How to secure press for your business

17 April 2024

When trying to get press for your business, you must first ask yourself: Why do you want press? What’s the goal? It cannot just be ego.

If media coverage is your goal, then you need to be specific before you start pitching. Think about your goals. What is attainable? Can you outline who you want to target and why?

If you want to increase brand awareness amongst your target consumer then you want to go where they hang out. A beauty brand, for example, that wants to drive more revenue or conversions, would want to target a consumer media brand. (Think beauty magazines or digital websites.) This also extends beyond traditional media to social media influencers and content creators. You can pitch your products for their shows, gifting guides and more.

If you want to find new investors and grow your brand in the business community, you want to go where investors hang out. (Think business publications, Twitter, podcasts, etc.) Expand your point of view on how and where you’re pitching. Don’t just pitch websites. Think about local newspapers, content creators and more—and craft your pitch based on the platform. 

Connecting with reporters

Once you have identified your goal and what specifically the outcome of your pitch is, whether that’s increasing brand awareness or attracting angel investors, then you need to find a reporter that covers things similar to that story you want to be covered. Or you can find an editor that oversees a specific section. 

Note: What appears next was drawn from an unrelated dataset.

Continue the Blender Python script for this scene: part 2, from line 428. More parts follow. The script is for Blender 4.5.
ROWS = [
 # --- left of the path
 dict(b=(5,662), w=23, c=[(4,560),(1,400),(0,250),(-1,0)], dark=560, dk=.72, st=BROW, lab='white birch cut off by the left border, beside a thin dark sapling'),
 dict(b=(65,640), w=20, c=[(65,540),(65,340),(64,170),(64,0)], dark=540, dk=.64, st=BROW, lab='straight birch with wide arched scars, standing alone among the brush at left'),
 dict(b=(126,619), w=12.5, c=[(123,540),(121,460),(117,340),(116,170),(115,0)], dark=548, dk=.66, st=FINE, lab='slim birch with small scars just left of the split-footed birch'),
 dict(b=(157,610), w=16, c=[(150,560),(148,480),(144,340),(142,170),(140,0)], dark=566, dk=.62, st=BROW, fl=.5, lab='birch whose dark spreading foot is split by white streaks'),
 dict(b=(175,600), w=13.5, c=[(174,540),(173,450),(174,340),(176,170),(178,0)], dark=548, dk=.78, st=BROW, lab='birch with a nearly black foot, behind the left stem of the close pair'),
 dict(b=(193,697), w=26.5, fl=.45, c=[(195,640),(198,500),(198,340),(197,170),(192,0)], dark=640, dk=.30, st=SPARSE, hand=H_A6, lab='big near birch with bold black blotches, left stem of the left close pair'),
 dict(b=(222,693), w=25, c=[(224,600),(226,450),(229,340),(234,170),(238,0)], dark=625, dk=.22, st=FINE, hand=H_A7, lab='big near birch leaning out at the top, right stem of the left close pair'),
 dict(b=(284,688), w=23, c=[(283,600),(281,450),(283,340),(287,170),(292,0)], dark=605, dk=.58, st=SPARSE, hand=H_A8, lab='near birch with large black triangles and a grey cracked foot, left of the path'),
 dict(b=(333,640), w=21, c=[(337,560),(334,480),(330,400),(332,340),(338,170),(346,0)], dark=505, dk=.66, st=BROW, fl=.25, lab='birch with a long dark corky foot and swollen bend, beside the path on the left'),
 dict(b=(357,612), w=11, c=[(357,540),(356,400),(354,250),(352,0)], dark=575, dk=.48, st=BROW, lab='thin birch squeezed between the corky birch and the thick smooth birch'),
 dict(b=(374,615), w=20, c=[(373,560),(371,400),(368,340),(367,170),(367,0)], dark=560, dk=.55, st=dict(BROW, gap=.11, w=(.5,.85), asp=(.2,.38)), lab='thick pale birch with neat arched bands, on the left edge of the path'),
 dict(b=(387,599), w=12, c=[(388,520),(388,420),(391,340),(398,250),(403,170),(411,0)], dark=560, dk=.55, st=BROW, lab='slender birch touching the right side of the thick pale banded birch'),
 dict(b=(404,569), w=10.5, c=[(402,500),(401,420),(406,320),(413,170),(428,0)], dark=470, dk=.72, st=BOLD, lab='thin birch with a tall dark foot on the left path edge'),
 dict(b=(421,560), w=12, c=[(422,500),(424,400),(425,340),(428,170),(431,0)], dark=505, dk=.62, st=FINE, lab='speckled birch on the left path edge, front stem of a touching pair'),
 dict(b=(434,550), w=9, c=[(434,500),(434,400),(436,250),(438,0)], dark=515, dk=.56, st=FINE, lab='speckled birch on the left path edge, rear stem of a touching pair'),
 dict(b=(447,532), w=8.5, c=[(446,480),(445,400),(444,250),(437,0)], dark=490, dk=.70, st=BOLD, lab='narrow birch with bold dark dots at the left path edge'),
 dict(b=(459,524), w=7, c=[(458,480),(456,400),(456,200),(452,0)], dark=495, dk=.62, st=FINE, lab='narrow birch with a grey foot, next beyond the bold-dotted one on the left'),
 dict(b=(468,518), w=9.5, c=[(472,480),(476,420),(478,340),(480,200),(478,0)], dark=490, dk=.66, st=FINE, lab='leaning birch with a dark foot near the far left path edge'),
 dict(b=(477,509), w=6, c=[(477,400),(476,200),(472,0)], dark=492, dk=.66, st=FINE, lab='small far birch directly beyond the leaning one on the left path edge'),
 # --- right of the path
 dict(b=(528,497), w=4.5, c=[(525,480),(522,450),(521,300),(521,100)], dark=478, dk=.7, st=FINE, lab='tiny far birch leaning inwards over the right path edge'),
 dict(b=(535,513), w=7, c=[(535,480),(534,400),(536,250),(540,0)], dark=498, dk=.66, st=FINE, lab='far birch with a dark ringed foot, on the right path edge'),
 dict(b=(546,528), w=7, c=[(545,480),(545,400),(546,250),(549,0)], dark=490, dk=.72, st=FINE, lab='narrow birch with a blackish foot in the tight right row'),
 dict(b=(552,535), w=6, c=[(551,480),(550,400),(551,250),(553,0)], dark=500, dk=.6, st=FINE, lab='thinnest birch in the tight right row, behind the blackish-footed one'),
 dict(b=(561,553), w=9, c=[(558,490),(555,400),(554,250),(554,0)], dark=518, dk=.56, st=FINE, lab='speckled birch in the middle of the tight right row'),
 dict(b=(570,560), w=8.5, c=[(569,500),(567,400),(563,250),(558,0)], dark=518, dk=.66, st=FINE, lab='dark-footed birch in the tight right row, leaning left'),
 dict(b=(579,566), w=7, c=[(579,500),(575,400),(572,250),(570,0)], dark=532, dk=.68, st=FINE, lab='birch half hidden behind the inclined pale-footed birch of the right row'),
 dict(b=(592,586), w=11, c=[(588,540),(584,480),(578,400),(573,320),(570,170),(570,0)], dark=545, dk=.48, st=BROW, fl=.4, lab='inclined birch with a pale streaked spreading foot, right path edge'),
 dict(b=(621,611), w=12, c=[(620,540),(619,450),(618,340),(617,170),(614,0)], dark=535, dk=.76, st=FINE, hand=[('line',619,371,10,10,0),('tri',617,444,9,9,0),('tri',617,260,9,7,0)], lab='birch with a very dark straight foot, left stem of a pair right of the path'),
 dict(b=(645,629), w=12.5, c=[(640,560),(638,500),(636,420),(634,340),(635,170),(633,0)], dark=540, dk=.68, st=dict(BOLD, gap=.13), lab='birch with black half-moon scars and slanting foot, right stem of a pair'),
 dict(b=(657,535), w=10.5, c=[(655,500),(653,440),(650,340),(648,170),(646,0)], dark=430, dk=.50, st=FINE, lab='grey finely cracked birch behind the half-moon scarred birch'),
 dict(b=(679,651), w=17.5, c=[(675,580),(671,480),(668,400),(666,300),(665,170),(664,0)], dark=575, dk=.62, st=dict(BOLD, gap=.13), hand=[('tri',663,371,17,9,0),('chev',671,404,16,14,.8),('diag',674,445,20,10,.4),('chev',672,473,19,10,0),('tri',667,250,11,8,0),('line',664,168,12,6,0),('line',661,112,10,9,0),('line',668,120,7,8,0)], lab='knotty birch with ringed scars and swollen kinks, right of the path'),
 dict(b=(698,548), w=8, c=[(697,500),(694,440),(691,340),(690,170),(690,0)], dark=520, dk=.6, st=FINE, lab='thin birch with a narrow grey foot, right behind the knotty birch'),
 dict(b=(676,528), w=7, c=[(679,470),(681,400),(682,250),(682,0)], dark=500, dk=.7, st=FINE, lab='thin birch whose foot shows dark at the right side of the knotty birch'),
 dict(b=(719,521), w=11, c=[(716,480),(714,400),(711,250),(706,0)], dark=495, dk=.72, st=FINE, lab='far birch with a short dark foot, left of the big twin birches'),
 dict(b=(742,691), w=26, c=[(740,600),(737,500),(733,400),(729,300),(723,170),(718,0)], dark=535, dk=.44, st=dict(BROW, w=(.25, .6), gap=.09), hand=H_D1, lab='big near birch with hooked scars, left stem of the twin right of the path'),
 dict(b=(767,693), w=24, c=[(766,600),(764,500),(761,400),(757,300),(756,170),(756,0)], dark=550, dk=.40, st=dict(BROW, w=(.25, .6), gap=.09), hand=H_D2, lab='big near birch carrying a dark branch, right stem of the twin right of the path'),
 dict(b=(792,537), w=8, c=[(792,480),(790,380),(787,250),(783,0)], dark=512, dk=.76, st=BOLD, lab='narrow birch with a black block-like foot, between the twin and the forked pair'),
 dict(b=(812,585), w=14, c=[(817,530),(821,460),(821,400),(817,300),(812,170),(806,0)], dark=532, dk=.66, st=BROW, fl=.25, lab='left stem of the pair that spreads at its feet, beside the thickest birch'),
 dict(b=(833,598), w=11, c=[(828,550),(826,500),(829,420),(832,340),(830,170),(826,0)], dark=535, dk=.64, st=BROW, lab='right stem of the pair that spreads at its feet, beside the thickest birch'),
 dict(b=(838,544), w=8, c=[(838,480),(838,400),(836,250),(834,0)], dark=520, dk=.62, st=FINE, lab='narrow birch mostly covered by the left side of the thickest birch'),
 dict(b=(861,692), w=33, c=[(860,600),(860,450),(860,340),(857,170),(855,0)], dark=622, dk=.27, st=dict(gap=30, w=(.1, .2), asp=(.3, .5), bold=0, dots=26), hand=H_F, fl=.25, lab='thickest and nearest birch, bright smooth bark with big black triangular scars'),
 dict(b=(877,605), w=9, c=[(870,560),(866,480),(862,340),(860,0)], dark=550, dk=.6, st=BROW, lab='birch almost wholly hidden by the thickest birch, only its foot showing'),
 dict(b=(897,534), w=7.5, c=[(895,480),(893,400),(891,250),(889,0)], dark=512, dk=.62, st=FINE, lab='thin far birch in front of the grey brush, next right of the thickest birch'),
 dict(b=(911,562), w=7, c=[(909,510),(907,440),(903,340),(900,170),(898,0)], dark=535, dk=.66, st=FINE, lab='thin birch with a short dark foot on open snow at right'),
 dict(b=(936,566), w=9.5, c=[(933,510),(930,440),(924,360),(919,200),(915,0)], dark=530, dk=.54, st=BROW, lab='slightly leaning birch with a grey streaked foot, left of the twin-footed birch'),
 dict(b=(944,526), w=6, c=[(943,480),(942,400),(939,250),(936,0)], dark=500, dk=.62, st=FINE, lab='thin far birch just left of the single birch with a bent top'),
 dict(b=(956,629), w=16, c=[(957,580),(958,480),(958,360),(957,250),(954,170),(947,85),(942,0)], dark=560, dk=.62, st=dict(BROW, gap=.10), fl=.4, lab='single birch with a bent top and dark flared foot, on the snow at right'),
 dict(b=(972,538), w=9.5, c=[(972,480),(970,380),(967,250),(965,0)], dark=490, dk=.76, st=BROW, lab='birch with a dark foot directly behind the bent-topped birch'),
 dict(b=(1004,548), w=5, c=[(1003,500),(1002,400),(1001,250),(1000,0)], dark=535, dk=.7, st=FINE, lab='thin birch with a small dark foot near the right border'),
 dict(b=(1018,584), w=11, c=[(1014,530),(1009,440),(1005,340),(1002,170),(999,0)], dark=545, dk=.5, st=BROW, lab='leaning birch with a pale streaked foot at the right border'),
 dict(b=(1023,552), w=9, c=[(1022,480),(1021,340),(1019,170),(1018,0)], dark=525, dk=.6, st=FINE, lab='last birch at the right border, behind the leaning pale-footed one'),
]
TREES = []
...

Set up a Google News alert with names of publications, podcasts and digital places that you want to be covered in so you can see who’s writing what and when. You’ll get familiar with reporters and what they are writing about on a regular basis.

It helps over the long run to build up relationships with reporters over time, especially on social media. 

Crafting an interesting pitch

Think about why the publication should cover you. What’s the moment? What is the story? What’s going to drive viewership or traffic for them?

Your pitch needs to come with something newsworthy. Maybe you’ve launched a new product or have a product that’s being distributed in a new place that’s a big deal. For example, let’s say your brand is now being distributed at Whole Foods in the south. You could pitch every newspaper in the south where one of the stores is located. You could also pitch local creators and local radio stations where those stores are located.

You can pitch national news brands, too, but you’re more likely to get covered in the places where your business is. Especially if your goal is to drive audience awareness.

Another good example is offering exclusives. Reporters love exclusives. This is when you give them information exclusively if they cover it. (Editor’s note: you can’t tell everybody they’re getting an exclusive. That’s an industry no-no—that will get you black listed.)

If you want to give them information that’s not been released yet, you can offer an embargo. (i.e. we’re announcing this partnership with Ulta but it’s under embargo until Friday at 9:00 am). Movies and TV shows are really good at this.

When to pitch your stories

Timing is important. You want to send your press releases and your pitches in the morning. That’s when inboxes are being skimmed through and plans are being made in the day. Send your pitches on Monday or Tuesday because then you have time to follow up later in the week. Reporters are busy people, so a couple of follow-ups may be necessary. 

Have a specific call-to-action for the reporter or editor. What are you asking of them?

How to write the email pitch

Start with your lead. This is what’s newsworthy. Put it in the subject line.

Add your call of action. What do you want the journalist to do? Product review? Interview? Mentioning your company in a story? Asking for you to comment as an expert for a story?

Make sure that your intention is as clear as possible. Do not write a six-paragraph email making that person get all the way to the end to get to your ask. Put it at the top. Be clear about your value proposition, or what your special sauce is to attract consumers to your business. This is where you show them why they should be interested in your story. Add some data, add some meat to it. You need to differentiate yourself against the hundreds of stories they receive every week. 

You should also include an option to make sure they have some original content. Can they get an interview with you or someone on your team?

Pro tip: create a PR kit in Dropbox with headshots, formal and informal, stats about the company, logos and assets, key messages and talking points, and anything else that will help them promote the story.